Snowden’s US lawyer Ben Wizner made a similar point on Thursday to US News and World Report. “If Petraeus deserves ex ceptional treatment because of his service to the nation,” he said, “then surely the same exception should be offered to Edward Snowden, whose actions have led to a historic global debate that will strengthen free societies.”
Ellsberg told me: “Although I’m in no way authorized to negotiate on his behalf – only his lawyers can do that – I feel certain Snowden would come back tomorrow if he got the same deal as Petraeus. What he said to me when I visited him in Russia a few months ago is he wanted one or two years at most.” Snowden’s main concern? “He doesn’t want to discourage other whistleblowers by accepting more prison time than that, compared to the option of exile”, according to Ellsberg.

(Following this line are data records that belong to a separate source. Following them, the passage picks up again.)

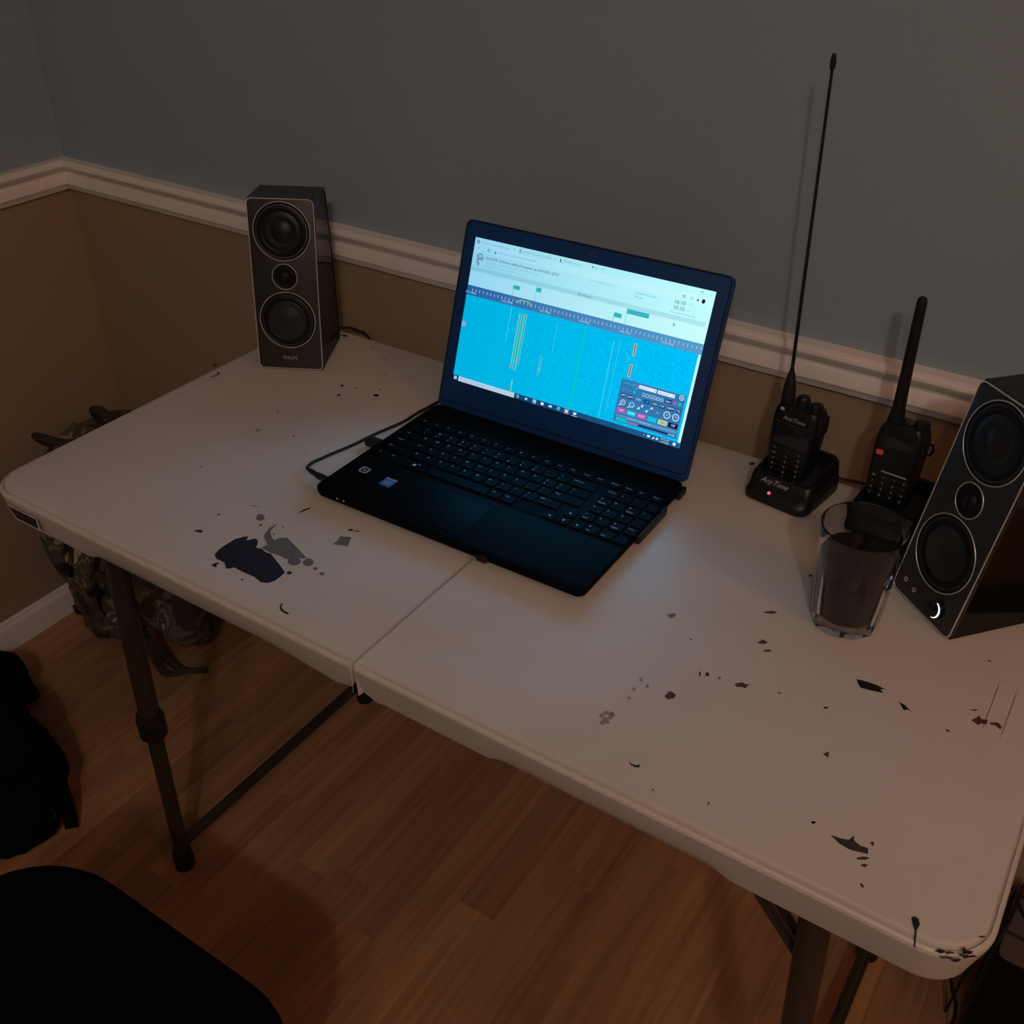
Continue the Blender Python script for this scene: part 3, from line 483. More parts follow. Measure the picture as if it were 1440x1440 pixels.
nt.links.new(mx_.outputs['Result'], e_.inputs[0])
class D(B):
    def pt(self, u, v): return (u * .001 - DW / 2, DB + DH - v * .001)
    def rect(self, u0, v0, u1, v1, mt, z=0):
        a = self.pt(u0, v1); c = self.pt(u1, v0); h = .0004 + z * .00006
        return self.add([(a[0], a[1], h), (c[0], a[1], h), (c[0], c[1], h), (a[0], c[1], h)], [[0, 1, 2, 3]], MP, mt)
    def pg(self, pts, mt, z=3): return self.poly([self.pt(*q) for q in pts], None, .0004 + z * .00006, MP, mt)
    def line(self, pts, w, mt, z=4, closed=False):
        if closed: pts = list(pts) + [pts[0]]
        for (u0, v0), (u1, v1) in zip(pts[:-1], pts[1:]):
            dx, dy = u1 - u0, v1 - v0; l = math.hypot(dx, dy) or 1; nx, ny = -dy / l * w / 2, dx / l * w / 2; h = .0004 + z * .00006
            self.add([(*self.pt(a, c), h) for a, c in ((u0 + nx, v0 + ny), (u0 - nx, v0 - ny), (u1 - nx, v1 - ny), (u1 + nx, v1 + ny))][::1], [[0, 1, 2, 3]], MP, mt)
        return self
    def circ(self, u, v, r, w, mt, z=4, n=14): return self.line([(u + r * math.cos(i * 2 * math.pi / n), v + r * math.sin(i * 2 * math.pi / n)) for i in range(n)], w, mt, z, True)
    def disc(self, u, v, r, mt, z=4, n=12, ry=None):
        return self.pg([(u + r * math.cos(-i * 2 * math.pi / n), v + (ry or r) * math.sin(-i * 2 * math.pi / n)) for i in range(n)], mt, z)
    def t(self, s, u, v, size, mt, z=5, align='LEFT'):
        x, y = self.pt(u, v); return self.text(s, size * .001, MP @ T(x, y, .0004 + z * .00006), mt, align)
d = D(); x0_, y0_ = d.pt(0, 194); x1_, y1_ = d.pt(344, 0)
d.add([(x0_, y0_, .0003), (x1_, y0_, .0003), (x1_, y1_, .0003), (x0_, y1_, .0003)], [[0, 1, 2, 3]], MP, E_white)
disp = d.build('display', None, lap, smooth=None)
# browser frame and page head
d = D(); d.rect(0, 0, 344, 9, E_head, 1); d.rect(2, 1.2, 68, 9, E_white, 2); d.rect(0, 18, 344, 38, E_head, 1); d.rect(0, 37.6, 340, 43.2, E_band, 2)
d.t('Crowdsourced KiwiSDR map', 9.5, 5.2, 3.7, E_mid); d.rect(3.6, 3.0, 7.2, 7.2, E_dark, 4); d.rect(4.5, 4.0, 6.3, 6.2, E_head, 5); d.t('x', 61, 4.8, 4, E_dark)
d.rect(70.4, 3, 71.6, 7.5, E_dark, 4); d.t('KiwiSDR: Wideband 0.5-30MHz', 75, 5, 3.4, E_mid); d.t('x', 123, 4.8, 4, E_dark)
d.rect(131.2, 3, 132.6, 7.5, E_dark, 4); d.t('KiwiSDR  settings', 136, 5, 3.4, E_mid)
d.pg([(177.4, 3), (180, 3), (178.7, 6)], E_dark, 5); d.disc(183.7, 4.7, 1.1, E_mid, 5); d.t('+', 191.6, 4.6, 5, E_dark)
d.t('<', 6.5, 13, 4.5, E_dark); d.circ(23.7, 13.3, 1.7, .7, E_dark); d.pg([(32.8, 15.6), (36, 15.6), (34.4, 12.2)], E_dark, 5)
d.t('Not secure  |  ka7oei.example.net:8073', 39, 13.4, 3.6, E_mid)
d.circ(306, 13.4, 1.5, 1.0, E_mid); d.circ(315.9, 13.4, 1.8, .5, E_mid, n=4); d.pg([(322, 15), (325.6, 15.2), (324.4, 12)], E_dark, 5); d.disc(331.2, 14, 2.3, E_navy, 5, ry=2.8)
d.line([(324.5, 3.4), (328, 3.4)], .5, E_mid); d.circ(327.3, 4.2, 1.1, .5, E_mid, n=4); d.t('x', 337, 4.2, 4, E_mid); d.t('-', 318, 4, 4, E_mid)
d.circ(12, 23.6, 3.4, 1.0, E_dark); d.pg([(6.5, 22), (8.6, 21), (9.8, 27), (13.2, 34), (10.5, 36.5), (7.2, 32)], E_mid, 5); d.circ(15.8, 26, 2.0, .6, E_dark); d.circ(10.8, 25.6, 1.8, .6, E_dark)
d.t("KiwiSDR: Software-defined receiver at KA7OEI's QTH", 21.5, 23.6, 5.0, E_dark); d.t('Salt Lake City, Utah  |  Grid DN31, ASL 1300 m, [map]', 21.5, 28.8, 3.7, E_soft); d.t('2 of 4 channels in use, 0.5-30 MHz antenna', 18, 33.8, 3.7, E_soft)
d.t('www.kiwisdr.example.net', 178, 20.4, 3.6, E_soft); d.t('Available to anyone', 243, 22.2, 3.6, E_mid); d.t('Hz max', 243, 27.0, 3.6, E_mid)
d.t('16:10', 295, 21.6, 6.6, E_dark); d.t('UTC', 313, 21.2, 3.6, E_soft); d.t('10:10', 295, 28.6, 6.6, E_dark); d.t('CST', 313, 28.6, 3.6, E_soft); d.t('America, local receiver time', 292, 34.2, 2.9, E_mid)
d.t('-', 135, 37.2, 4, E_mid); d.t('20m Amateur', 165, 40.6, 3.7, E_dark)
d.build('page_head', None, disp, smooth=None)
# station labels over the scale
d = D()
for u0, v0, u1, v1, s in ((70, 48.8, 80.5, 54.2, 'WWV'), (104.5, 44.6, 112.5, 50.6, 'CB'), (220, 51.6, 231, 57.2, 'FAX'), (236.5, 43.4, 267, 49.4, 'HF Aero ATC')):
    d = D(); d.rect(u0, v0, u1, v1, E_teal, 4); d.t(s, (u0 + u1) / 2, (v0 + v1) / 2, 3.8, E_scale, 6, 'CENTER'); d.line([(u0 + .4, v1), (u0 + .4, 65)], .45, E_mid)
    d.build('station_label', None, disp, smooth=None)
d = D(); d.pg([(299.8, 46), (303.4, 49.6), (301.6, 49.8), (300.6, 51.6)][::-1], E_mid, 5)
d.build('mouse_pointer', None, disp, smooth=None)
d = D(); d.rect(0, 63.0, 344, 76, E_scale, 2)
for i in range(0, 59):
    u = 8.5 + i * 5.85
    if u < 342: d.line([(u, 67.0), (u, 70.6)], .75, E_tick)
for i in range(6): d.t('14.%d MHz' % (i + 1), 6.5 + i * 58.4, 72.6, 4.3, E_tick, 6, 'CENTER')
d.line([(80, 70.4), (82, 68.0), (83, 66.0), (99, 66.0), (100, 68.0), (101.5, 70.4)], 1.1, E_yel, 6)
d.build('frequency_scale', None, disp, smooth=None)
d = D(); d.rect(0, 76, 344, 187, wf, 1)
for u, v0, v1, w in ((87, 82, 157, 1.2), (90.5, 82, 157, .8), (94.6, 81, 158, 1.3), (98, 82, 150, .6), (93.6, 171, 187, 1.5)): d.line([(u, v0), (u + .4, v1)], w, E_yel, 4)
d.rect(85.5, 84, 100, 150, E_gsoft, 2); d.line([(73.6, 77), (73.2, 95), (73, 126)], .6, E_thin)
d.line([(129.4, 128), (129.6, 155)], .5, E_yel); d.line([(132, 132), (132, 152)], .4, E_yel); d.line([(130.6, 150), (130.8, 154)], .7, E_red)
d.rect(181.5, 78, 189, 187, E_gsoft, 2); d.rect(183.6, 78, 187, 187, E_gmid, 2.4); d.line([(227.8, 86), (228.6, 187)], .7, E_thin); d.line([(145, 80), (145, 120)], .35, E_thin); d.line([(236.5, 82), (237, 175)], .35, E_thin)
for v0, v1 in ((82.5, 98), (108.8, 125)): d.rect(256, v0, 259.4, v1, E_cream, 3); d.rect(256.8, v0 + .9, 258.6, v1 - .9, E_red, 4)
for u, v in ((250.5, 101), (252.2, 104.5), (254, 102), (251, 107)): d.disc(u, v, .8, E_thin, 4)
d.disc(3.6, 115.5, 3.0, E_violet, 4); d.circ(3.6, 115.5, 3.0, .6, E_ltxt, 5); d.pg([(3, 114), (3, 117), (5, 115.5)], E_ltxt, 6)
d.rect(340.6, 76, 344, 187, E_white, 5)
d.build('waterfall_view', None, disp, smooth=None)
# receiver control panel
d = D(); U = lambda u: u
d.rect(249, 128.6, 337.4, 183.6, E_panel, 5); d.line([(249, 128.6), (337.4, 128.6)], .5, E_scale, 6)
d.t('14074.00', 251.6, 133.4, 4.6, E_cyan, 8); d.circ(271.8, 132.2, 1.4, .6, E_pink, 8); d.disc(271.6, 136.2, 1.4, E_cyan, 8)
for u0, u1, s in ((274.4, 298.6, 'extension'), (300.4, 323.6, 'select band')): d.rect(u0, 130.9, u1, 135.4, E_ltxt, 7); d.t(s, u0 + 1.5, 133.2, 3.0, E_mid, 8); d.pg([(u1 - 2.8, 132.6), (u1 - 1.2, 132.6), (u1 - 2, 134)], E_dark, 8)
d.circ(332.6, 132.4, 2.9, .8, E_ltxt, 8); d.pg([(331.8, 131), (331.8, 134), (334.2, 132.5)], E_ltxt, 8)
d.t('0.0 ms 12', 252.4, 141.4, 3.4, E_cyan, 8); d.disc(270, 141.6, 1.9, E_green, 8)
for i in range(6): d.circ(282.8 + i * 5.0, 141.6, 2.1, .45, E_ltxt, 8); d.t('-+'[i > 3], 282.8 + i * 5.0, 141.6, 2.6, E_ltxt, 8, 'CENTER')
d.rect(311.8, 138.6, 321.4, 143.8, E_btn, 7); d.t('Spec', 316.6, 141.2, 3.7, E_ltxt, 8, 'CENTER'); d.disc(325.4, 141, 2.3, E_pink, 8); d.disc(332, 140.8, 2.3, E_green, 8)
for u, s, w, c in ((255.6, 'AM', 6.5, E_ltxt), (265.8, 'SAM', 8.6, E_ltxt), (277.4, 'DSB', 8, E_tick), (288.8, 'LSB', 8.2, E_cyan), (299.6, 'USB', 8.2, E_ltxt), (309.8, 'CW', 8, E_ltxt), (321.6, 'NBFM', 11, E_ltxt), (332.6, 'IQ', 6, E_ltxt)):
    if s != 'DSB': d.rect(u - w / 2, 146.4, u + w / 2, 151.6, E_btn, 7)
    d.t(s, u, 149, 3.8, c, 8, 'CENTER')
for u, s in ((257.4, '+'), (270.0, '-')): d.circ(u, 158.0, 3.1, .8, E_ltxt, 8); d.line([(u - 2.2, 160.2), (u - 5, 163)], 1.1, E_ltxt, 8); d.t(s, u, 158, 5, E_ltxt, 8, 'CENTER')
def arr(u0, v0, u1, v1):
    d.line([(u0, v0), (u1, v1)], .9, E_ltxt, 8); a = math.atan2(v1 - v0, u1 - u0)
    for s in (-2.5, 2.5): d.line([(u1, v1), (u1 + 2.4 * math.cos(a + s), v1 + 2.4 * math.sin(a + s))], .9, E_ltxt, 8)
arr(278.0, 161.5, 281.2, 158.6); arr(286.0, 154.0, 283, 157); arr(293.4, 158.6, 290.2, 161.6); arr(295.4, 157.2, 298.4, 154.2)
d.t('+-', 306.2, 158.6, 4.2, E_ltxt, 8, 'CENTER')
for u, s in ((318.8, '<'), (330.6, '>')): d.circ(u, 158, 4.1, 1.0, E_ltxt, 8, 18); d.t(s, u, 158, 5.6, E_ltxt, 8, 'CENTER')
for u, s, m_, tm in ((257.8, 'WF', E_pink, E_ltxt), (272, 'Audio', E_cyan, E_ltxt), (286.4, 'AGC', E_pink, E_ltxt), (300.9, 'User', E_cyan, E_scale), (315.3, 'Stat', E_cream, E_dark), (329.6, 'Off', E_navy, E_ltxt)):
    d.rect(u - 6.2, 165.6, u + 6.2, 171.8, m_, 7); d.t(s, u, 168.6, 4.0, tm, 8, 'CENTER')
d.rect(251.5, 174.0, 336, 177.6, E_scale, 7); d.t('S1 3 5 7 9  +10 +20 +30', 268, 176.2, 3.2, E_tick, 8); d.rect(253, 178.2, 267.5, 182.6, E_green, 7)
d.rect(268.5, 179.6, 284, 182.4, E_rose, 7); d.rect(284, 179.7, 325, 181.4, E_navy, 7); d.t('-92 dBm', 325.6, 180.6, 2.8, E_ltxt, 8)
d.build('control_panel', None, disp, smooth=None)
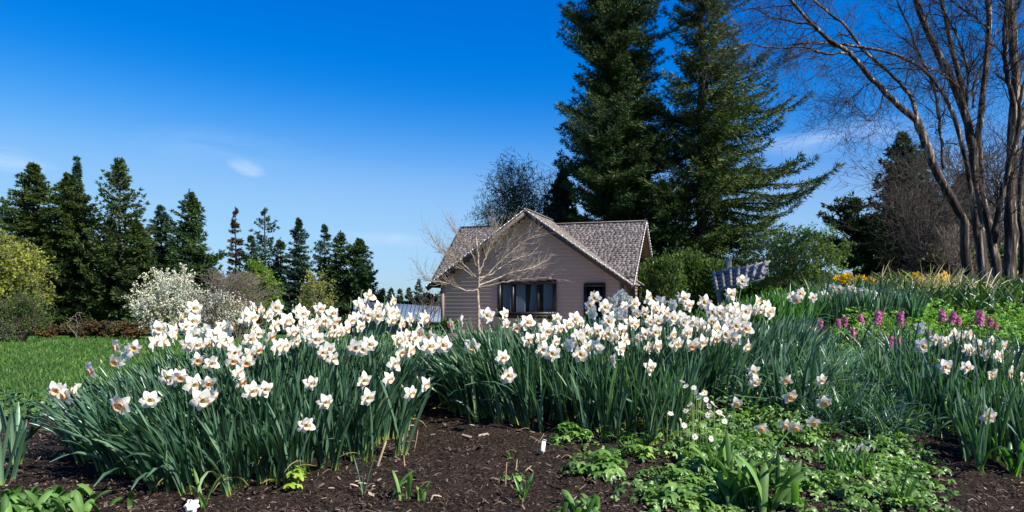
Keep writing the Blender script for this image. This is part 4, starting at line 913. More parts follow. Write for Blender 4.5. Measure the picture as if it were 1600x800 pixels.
MID = [(737,542,28,0,15),(761,493,30,5,10),(788,491,22,50,10),(785,559,26,25,20),(794,587,28,15,15),(706,508,16,-60,10),(722,500,18,-90,10),(824,504,30,15,10),(825,531,26,30,20),(852,512,26,10,10),(846,530,24,30,15),(790,507,20,40,30),(806,512,20,20,40),(855,518,28,15,15),(873,514,18,50,20),(848,546,28,10,20),(863,552,28,0,15),(868,534,18,30,20),
(898,499,28,20,10),(906,506,20,30,10),(925,490,22,150,0),(929,465,22,0,30),(922,477,20,-10,30),(945,480,30,10,10),(916,521,28,20,20),(932,517,26,30,20),(951,502,26,5,10),(950,521,26,15,25),(905,533,28,10,15),(919,544,26,20,10),(907,553,30,5,15),(888,540,18,150,0),(930,543,16,150,0),(965,490,24,160,10),(970,517,26,30,20),(984,506,26,40,10),(980,470,22,160,0),(991,475,22,20,10),(1007,487,18,20,30),(1012,465,24,60,0),(1022,480,28,40,15),(1032,472,22,150,0),(1014,500,18,60,10),(1028,501,22,20,20),(1040,490,24,40,15),(1050,497,24,15,10),(1051,476,18,150,0),(1068,466,24,20,20),(1076,477,22,30,20),
(1008,522,22,10,15),(1024,519,26,20,15),(1013,543,22,60,30),(1026,541,26,40,20),(1050,523,24,50,20),(1055,538,26,40,20),(1068,501,26,20,20),(1072,520,28,30,20),(970,545,24,40,10),(960,562,12,-80,0),(1015,574,26,35,20),(1080,540,24,30,40),(1100,472,26,10,20),(1113,487,28,10,15),(1125,489,26,10,20),(1137,483,20,30,20),(1132,497,18,10,30),(1080,504,22,15,20),(1090,507,28,10,15),(1112,502,22,20,20),(1118,513,24,40,10),(1134,522,30,5,15),(1117,529,28,30,25),(1150,509,30,10,10),(1165,513,28,20,20),(1142,460,22,20,10),(1160,440,22,-5,0),(1150,481,18,60,0),(1165,487,28,10,10),(1155,492,20,10,20),(1180,484,22,30,20),(1183,471,16,50,10),(1202,487,28,30,0),(1160,499,20,20,20),(1096,535,26,30,25),(1166,541,22,50,30),(1060,537,18,20,20),(976,531,18,60,10),(870,498,18,20,10),(960,470,18,140,0),
(1237,464,18,10,10),(1250,459,20,20,10),(1244,468,18,0,40),(1270,465,15,10,10)]
SPR = [(1177,580,22,20,30),(1179,597,24,20,30),(1228,593,22,15,50),(1234,619,26,20,50),(1283,594,22,30,30),(1288,629,26,10,50),(1151,630,22,10,55),(1189,669,22,0,60),(1226,664,18,20,60),(1243,668,22,10,60),(1271,660,24,0,60),(1216,717,20,10,60),(1336,706,16,0,60),(1348,703,18,0,50),(1362,703,18,10,50)]
RIGHT = [(1437,513,22,150,0),(1442,541,26,5,10),(1462,531,20,20,10),(1476,535,22,20,10),(1490,523,22,30,10),(1499,528,18,30,20),(1513,524,20,30,10),(1521,533,18,40,10),(1513,547,22,30,0),(1477,573,26,20,15),(1510,574,22,20,10),(1548,534,16,40,10),(1567,540,18,40,20),(1532,541,16,20,20),(1527,551,18,30,10),(1541,554,18,40,10),(1552,560,20,40,20),(1560,557,16,50,10),(1548,584,14,40,20),(1590,556,14,40,10),(1583,573,16,30,10),(1577,583,14,50,20),(1596,590,12,60,10),(1544,650,28,20,20)]
for lst_, (xa, xb, y0_, y1_), n_ in ((LEFT, (430, 650, 482, 548), 22), (LEFT, (290, 420, 488, 550), 7), (MID, (890, 1190, 468, 528), 24)):
    src = [q for q in lst_ if xa < q[0] < xb and y0_ < q[1] < y1_]
    for q in random.sample(src, min(n_, len(src))): lst_.append((q[0] + random.choice((-1, 1)) * random.randint(8, 15), q[1] + random.randint(-9, 9), max(18, q[2] - 4), q[3] + random.randint(-25, 25), q[4]))
fl = lambda pts: (lambda py: float(np.interp(py, [p[0] for p in pts], [p[1] for p in pts])))
DL = fl([(460, 4.5), (480, 4.3), (520, 3.92), (560, 3.52), (600, 3.2), (625, 3.04), (664, 2.93)])
DM = fl([(440, 5.35), (460, 5.15), (480, 4.9), (500, 4.62), (520, 4.4), (540, 4.08), (560, 3.86), (587, 3.74)])
DR_ = fl([(513, 4.75), (541, 4.35), (575, 4.05), (650, 3.3)])
def clump(lst, DF, cen, lean, where, nm, rowh, leaves=8, group=None, base_fn=None, **kw):
    ys = sorted(lst, key=lambda q: q[1]); rows = []
    nr = math.ceil(len(ys) / 13); rows = [list(r_) for r_ in np.array_split(np.array(ys), nr)]
    for ri_, row in enumerate(rows):
        row.sort(key=lambda q: q[0])
        for k, (px, py, wd, yaw, pit) in enumerate(row):
            d = DF(py) + random.uniform(-.06, .06); P = at(px, py, d)
            if base_fn: b = base_fn(px, py, P)
            else:
                b = P[:2] + (np.array(cen) - P[:2]) * lean + rng.normal(0, .03, 2)
            B = np.array([b[0], b[1], g(b[0], b[1])])
            deep = abs(yaw + 50) < 25 or pit >= 40
            face = 'seen from behind' if abs(yaw) > 100 else ('facing left' if yaw < -25 else ('nodding' if pit >= 40 else ('facing right' if yaw > 45 else 'facing forward')))
            rn = ROWN[ri_] if ri_ < len(rows) - 1 or len(rows) == 1 else 'bottom'
            lab = f"white daffodil {face}, {ORD[k] if len(row) > 1 else 'only one'} from left in {rn} row, {nm}" if len(row) > 1 else f"white daffodil {face}, alone in {rn} row, {nm}"
            out = (b - np.array(cen)) * .3
            sz = float(np.clip(wd * d / F / .095, .78, 1.14))
            if abs(yaw) > 45: sz = max(sz, .92)
            daffodil(P, yaw, pit, B, lab, group, sz, leaves, trp=TRD if deep else TRP, per=PERH if wd < 17 and random.random() < .3 else PER, out=out, **kw)
GD = 'white daffodils in flower'
clump(LEFT, DL, (-1.25, 4.0), .26, 'l', 'clump beside the lawn', 17, group=GD)
clump(MID, DM, (.75, 4.7), .16, 'm', 'clump before the cottage', 17, group=GD)
cs = np.array([1.62, 4.28])
clump(SPR, lambda py: float(np.interp(py, [580, 630, 670, 717], [4.0, 3.8, 3.66, 3.45])), (1.62, 4.28), 0, 's', 'sprawling clump', 16, leaves=3, group=GD, base_fn=lambda px, py, P: cs + (P[:2] - cs) * .3 + rng.normal(0, .05, 2), up1=.9)
clump(RIGHT, DR_, (2.55, 4.25), .12, 'r', 'clump below the hyacinths', 17, group=GD)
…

Critics have long claimed there’s a two-tiered system of justice for leakers: low-level officials get prosecuted like spies under the Espionage Act, while the powerful like Petraeus can leak with abandon and don’t have to worry about any charges at all. The CIA directors that immediately preceded and followed Petraeus leaked top secret classified information to reporters: Leon Panetta leaked secret details of the Osama bin Laden raid to the Zero Dark Thirty filmmakers; and John Brennan told reporters about a double agent that disrupted a bomb plot in Yemen. While another low level official went to jail for that story, John Brennan not only was spared from punishment, but eventually was rewarded with a promotion.
A third CIA director provides an even more direct precedent to the Petraeus case: after he resigned as director in 1996, John M Deutch was found to have stored on his uncleared personal home computer – which he used for internet access – information as sensitive as Petraeus’, including covert agent identities. He was given misdemeanor plea bargain exactly like Petraeus’, which he was about to sign when he was preemptively pardoned by President Clinton.
Petraeus is apparently an exception only because his leaks came to the attention of the FBI inadvertently, and they involved a large volume of exceptionally sensitive information.)
The government had the chance to hold Petreaus out as an example on the same felony Espionage Act charges they’ve leveled (unfairly) against every conscientious whistleblower they’ve indicted. Their answer? Leaking should no longer be a felony. Let’s make sure we hold them to that, and not only for CIA Directors.